## Begin DATA PROVIDED

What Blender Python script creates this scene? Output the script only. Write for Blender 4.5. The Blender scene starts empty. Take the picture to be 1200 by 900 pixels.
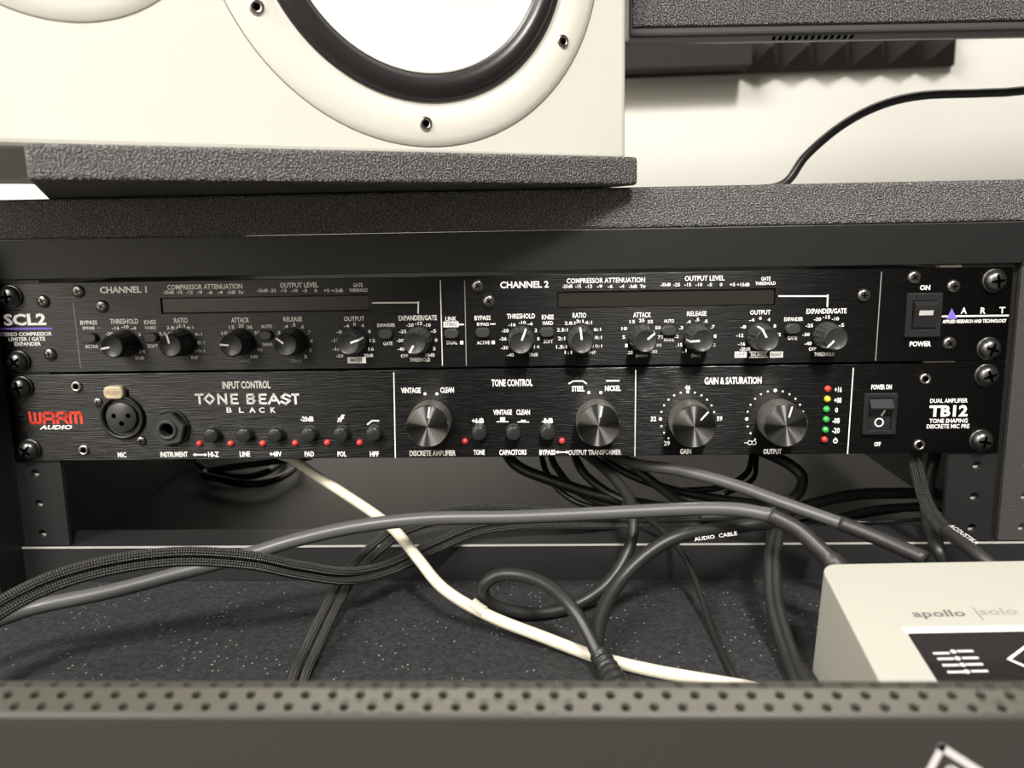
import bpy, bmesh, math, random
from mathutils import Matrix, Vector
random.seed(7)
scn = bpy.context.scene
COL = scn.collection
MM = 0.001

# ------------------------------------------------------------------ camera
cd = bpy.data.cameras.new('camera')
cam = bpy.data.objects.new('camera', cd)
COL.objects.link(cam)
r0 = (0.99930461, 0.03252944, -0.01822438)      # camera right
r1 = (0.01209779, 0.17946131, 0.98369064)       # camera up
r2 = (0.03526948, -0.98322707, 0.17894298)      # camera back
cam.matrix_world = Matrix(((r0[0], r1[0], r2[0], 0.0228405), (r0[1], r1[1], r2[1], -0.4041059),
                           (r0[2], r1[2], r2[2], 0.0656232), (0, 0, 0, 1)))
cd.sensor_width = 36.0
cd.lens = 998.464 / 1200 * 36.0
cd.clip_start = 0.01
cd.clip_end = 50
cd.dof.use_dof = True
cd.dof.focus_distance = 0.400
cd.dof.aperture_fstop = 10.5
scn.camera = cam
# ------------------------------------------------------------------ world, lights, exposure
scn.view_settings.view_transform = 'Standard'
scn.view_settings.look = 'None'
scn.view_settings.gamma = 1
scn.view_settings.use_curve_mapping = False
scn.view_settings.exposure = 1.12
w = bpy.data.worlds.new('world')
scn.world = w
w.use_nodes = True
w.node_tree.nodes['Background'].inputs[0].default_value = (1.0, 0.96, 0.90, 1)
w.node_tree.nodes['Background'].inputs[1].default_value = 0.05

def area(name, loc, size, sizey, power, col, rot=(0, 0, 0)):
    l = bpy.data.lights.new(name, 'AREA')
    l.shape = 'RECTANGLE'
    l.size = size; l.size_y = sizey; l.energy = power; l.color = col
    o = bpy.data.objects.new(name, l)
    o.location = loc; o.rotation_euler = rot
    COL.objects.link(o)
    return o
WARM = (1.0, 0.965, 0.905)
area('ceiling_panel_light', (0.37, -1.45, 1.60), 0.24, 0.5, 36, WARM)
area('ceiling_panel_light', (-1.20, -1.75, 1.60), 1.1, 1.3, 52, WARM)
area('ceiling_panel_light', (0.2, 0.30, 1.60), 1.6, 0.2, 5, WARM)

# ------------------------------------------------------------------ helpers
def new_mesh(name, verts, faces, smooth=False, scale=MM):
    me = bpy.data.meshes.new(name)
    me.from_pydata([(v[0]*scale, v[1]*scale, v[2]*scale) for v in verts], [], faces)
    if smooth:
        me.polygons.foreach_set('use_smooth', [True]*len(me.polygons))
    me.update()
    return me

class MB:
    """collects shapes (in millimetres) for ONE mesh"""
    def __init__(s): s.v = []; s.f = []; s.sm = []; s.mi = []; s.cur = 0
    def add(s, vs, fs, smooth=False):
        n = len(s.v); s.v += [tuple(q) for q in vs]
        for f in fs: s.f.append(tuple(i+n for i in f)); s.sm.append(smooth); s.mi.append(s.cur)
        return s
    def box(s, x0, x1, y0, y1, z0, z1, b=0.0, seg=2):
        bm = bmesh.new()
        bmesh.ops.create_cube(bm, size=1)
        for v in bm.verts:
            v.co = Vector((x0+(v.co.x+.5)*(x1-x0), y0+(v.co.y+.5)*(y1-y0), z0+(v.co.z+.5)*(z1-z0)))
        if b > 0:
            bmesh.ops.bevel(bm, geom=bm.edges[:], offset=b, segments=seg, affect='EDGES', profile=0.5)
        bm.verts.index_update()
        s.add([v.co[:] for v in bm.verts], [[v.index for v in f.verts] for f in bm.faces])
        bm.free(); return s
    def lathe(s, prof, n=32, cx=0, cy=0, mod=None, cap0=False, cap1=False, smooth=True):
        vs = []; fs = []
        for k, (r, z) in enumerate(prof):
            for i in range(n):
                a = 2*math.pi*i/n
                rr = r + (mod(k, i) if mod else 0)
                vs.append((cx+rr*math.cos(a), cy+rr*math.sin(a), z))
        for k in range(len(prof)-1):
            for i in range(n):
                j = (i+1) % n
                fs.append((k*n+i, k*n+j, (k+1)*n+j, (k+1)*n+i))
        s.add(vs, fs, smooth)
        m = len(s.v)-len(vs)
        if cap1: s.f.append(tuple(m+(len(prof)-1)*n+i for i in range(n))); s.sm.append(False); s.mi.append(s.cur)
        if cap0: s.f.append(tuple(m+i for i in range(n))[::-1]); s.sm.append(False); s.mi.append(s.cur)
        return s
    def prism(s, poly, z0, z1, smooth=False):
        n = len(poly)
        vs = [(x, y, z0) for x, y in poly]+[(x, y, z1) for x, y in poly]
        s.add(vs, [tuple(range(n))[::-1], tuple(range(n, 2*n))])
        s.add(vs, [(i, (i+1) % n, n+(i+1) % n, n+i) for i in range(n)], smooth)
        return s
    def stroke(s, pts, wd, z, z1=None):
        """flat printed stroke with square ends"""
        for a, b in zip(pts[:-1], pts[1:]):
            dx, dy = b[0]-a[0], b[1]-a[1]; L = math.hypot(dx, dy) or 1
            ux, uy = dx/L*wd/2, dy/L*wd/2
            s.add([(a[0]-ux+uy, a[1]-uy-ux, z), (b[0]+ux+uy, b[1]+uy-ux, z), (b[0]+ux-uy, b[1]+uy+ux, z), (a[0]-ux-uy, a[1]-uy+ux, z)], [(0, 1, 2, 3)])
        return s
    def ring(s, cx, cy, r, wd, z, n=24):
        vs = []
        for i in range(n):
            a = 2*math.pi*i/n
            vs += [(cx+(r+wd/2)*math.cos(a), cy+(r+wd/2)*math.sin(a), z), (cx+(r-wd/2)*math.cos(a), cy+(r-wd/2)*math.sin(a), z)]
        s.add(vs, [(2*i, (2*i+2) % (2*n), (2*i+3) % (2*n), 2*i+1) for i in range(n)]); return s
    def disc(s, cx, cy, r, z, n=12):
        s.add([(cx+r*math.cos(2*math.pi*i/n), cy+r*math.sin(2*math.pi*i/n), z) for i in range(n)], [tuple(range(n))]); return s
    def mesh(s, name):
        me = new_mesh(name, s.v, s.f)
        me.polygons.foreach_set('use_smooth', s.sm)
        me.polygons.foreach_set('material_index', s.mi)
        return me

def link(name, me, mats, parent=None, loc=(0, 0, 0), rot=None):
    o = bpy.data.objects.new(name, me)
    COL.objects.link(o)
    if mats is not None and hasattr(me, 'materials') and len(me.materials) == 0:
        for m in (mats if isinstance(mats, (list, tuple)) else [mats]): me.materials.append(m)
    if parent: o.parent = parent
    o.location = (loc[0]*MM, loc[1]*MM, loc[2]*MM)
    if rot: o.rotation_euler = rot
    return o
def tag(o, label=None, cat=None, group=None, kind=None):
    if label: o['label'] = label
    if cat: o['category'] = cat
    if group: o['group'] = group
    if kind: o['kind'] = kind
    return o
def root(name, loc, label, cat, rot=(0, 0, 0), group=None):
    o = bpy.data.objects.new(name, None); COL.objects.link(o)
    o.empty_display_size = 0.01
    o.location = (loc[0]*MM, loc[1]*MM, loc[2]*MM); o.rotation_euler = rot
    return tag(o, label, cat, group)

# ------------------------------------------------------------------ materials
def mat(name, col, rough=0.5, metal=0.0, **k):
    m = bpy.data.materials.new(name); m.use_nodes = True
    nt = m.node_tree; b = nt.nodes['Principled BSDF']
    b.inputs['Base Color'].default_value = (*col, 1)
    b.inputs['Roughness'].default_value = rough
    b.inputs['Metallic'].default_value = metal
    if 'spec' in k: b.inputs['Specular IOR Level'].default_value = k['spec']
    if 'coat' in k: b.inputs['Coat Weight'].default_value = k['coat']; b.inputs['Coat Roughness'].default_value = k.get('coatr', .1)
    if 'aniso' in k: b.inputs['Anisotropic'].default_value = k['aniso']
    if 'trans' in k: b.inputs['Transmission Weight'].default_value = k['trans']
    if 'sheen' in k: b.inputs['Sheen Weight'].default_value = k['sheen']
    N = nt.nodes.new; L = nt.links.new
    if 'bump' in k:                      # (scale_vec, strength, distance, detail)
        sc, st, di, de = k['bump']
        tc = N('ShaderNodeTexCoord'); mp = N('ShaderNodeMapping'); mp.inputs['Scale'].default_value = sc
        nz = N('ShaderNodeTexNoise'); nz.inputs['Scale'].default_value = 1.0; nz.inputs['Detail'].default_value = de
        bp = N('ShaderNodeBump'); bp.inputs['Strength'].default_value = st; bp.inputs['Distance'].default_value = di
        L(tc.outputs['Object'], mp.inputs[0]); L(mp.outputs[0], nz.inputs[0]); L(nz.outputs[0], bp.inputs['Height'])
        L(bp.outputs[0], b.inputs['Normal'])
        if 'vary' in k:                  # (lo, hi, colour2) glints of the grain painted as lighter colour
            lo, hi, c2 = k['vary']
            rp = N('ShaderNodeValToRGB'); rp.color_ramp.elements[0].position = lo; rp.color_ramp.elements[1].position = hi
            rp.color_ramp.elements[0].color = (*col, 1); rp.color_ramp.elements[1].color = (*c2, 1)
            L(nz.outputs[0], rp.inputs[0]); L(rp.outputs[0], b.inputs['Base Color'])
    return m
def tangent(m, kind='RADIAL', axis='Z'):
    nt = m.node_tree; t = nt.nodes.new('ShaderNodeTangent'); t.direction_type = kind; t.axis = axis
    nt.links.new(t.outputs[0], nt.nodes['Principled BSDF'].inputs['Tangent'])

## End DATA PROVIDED
## Begin DATA PROVIDED

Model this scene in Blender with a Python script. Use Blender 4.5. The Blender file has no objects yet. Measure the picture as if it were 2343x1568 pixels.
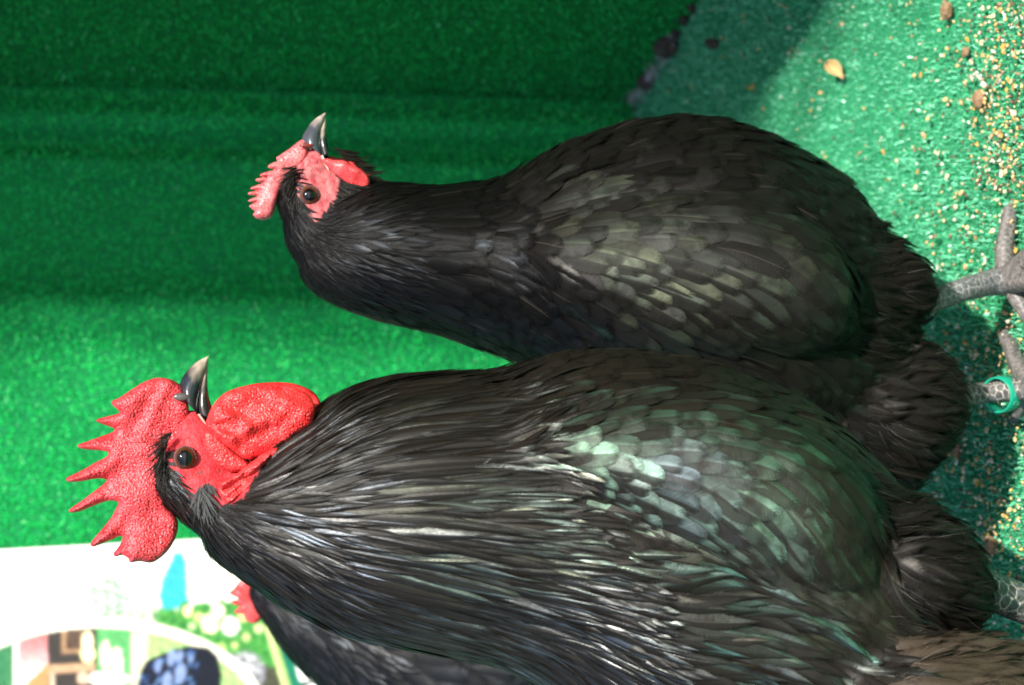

## End DATA PROVIDED
## Begin DATA PROVIDED

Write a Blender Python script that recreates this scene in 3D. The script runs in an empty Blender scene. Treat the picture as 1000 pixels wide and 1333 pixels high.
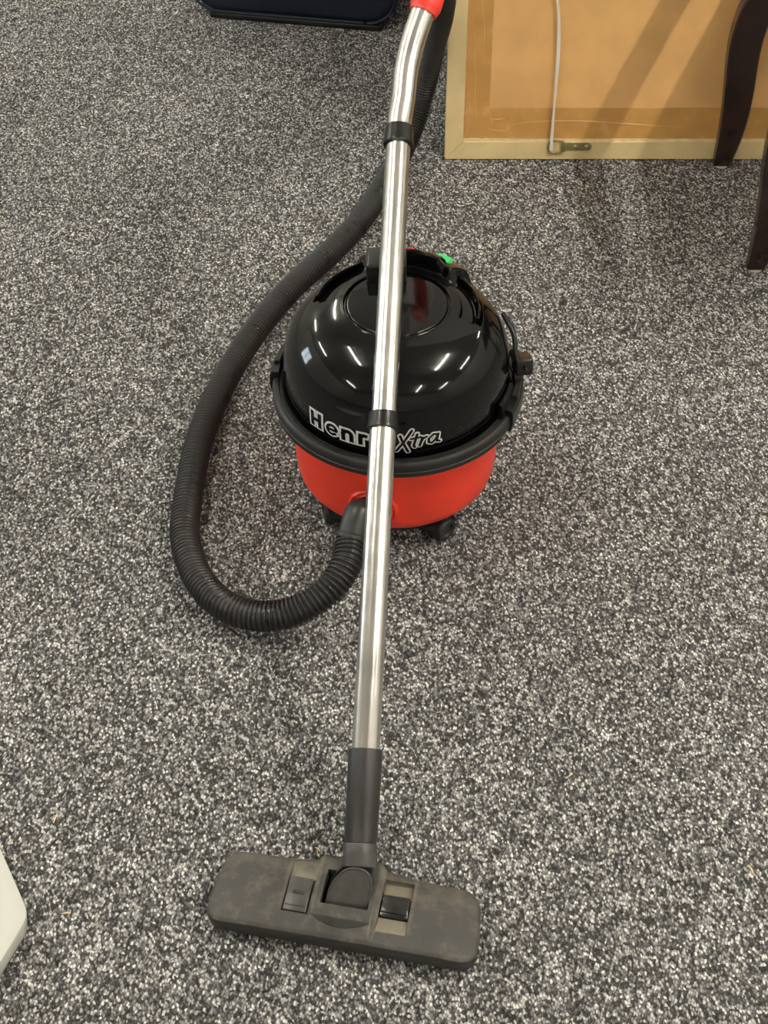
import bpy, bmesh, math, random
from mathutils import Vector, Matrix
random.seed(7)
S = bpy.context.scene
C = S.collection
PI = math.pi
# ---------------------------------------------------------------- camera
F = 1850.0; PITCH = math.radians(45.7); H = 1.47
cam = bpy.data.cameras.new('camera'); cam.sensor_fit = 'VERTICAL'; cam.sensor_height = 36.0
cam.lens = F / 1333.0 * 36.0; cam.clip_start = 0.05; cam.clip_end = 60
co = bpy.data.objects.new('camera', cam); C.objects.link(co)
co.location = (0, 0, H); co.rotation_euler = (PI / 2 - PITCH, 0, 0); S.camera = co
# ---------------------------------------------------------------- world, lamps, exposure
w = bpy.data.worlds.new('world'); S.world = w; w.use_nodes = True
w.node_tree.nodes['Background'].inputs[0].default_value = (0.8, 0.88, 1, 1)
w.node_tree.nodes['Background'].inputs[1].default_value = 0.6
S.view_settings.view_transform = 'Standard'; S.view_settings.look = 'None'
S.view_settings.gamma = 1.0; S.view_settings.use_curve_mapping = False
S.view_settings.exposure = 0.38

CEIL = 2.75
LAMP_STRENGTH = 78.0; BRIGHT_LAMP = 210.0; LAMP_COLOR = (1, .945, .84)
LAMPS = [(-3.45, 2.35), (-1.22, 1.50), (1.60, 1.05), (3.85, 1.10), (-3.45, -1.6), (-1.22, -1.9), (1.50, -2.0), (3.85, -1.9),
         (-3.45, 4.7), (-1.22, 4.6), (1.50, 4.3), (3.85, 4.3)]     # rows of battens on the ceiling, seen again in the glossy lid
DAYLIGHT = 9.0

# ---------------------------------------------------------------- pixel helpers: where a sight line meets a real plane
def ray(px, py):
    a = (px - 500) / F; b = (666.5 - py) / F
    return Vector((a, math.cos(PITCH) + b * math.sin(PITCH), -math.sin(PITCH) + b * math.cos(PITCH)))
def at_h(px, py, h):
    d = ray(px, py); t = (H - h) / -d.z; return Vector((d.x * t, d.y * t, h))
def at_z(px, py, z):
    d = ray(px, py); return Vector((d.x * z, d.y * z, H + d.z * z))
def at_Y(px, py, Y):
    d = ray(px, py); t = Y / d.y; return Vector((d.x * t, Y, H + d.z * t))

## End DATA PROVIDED

WHAT IS BEING ASKED
What is the number of lines in the data that hold the word "script"? Reply with that number and nothing else.

RESULT OF THIS TASK
3